Modeling of a RF MEMS switch using CoventorWare

The aim of this thesis was to develop a 3-D model of an RF MEMS switch and analyze its performance using a commercially-available Finite Element Methods (FEM) software package. The original design for our RF MEMS Switch was proposed by Prof. Qingzhou Xu from Morehead State University. It consists of a movable top membrane made out of metal anchored to a fixed metal ground plate. The dimensions of the movable plate are 100 microns wide by 300 microns long by 1.5 microns thick. The angled plates are separated by a 0.2 micron gap on their fixed end and 21 microns on their open end. A 3-D model of the device was generated using Solid Edge and imported into COVENTORWARE for FEM analysis.
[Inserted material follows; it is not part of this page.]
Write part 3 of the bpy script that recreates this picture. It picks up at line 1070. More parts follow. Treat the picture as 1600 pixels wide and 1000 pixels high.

Parameters which were analyzed included actuation voltage and switching speed. Both steady-state and transient analyses were performed on the RF MEMS switch, predicting a minimum actuation voltage of 55 volts to close the switch and a switching speed of 70.56 mus when 65 volts were used to actuate the switch. To verify our modeling strategy, we used the same methodology to model a similar RF MEMS switch by Christian Siegel and compared their experimental results to our simulations. Our predictions for actuation voltage and switching speed were within 4% of their measured data, thus validating our methodology.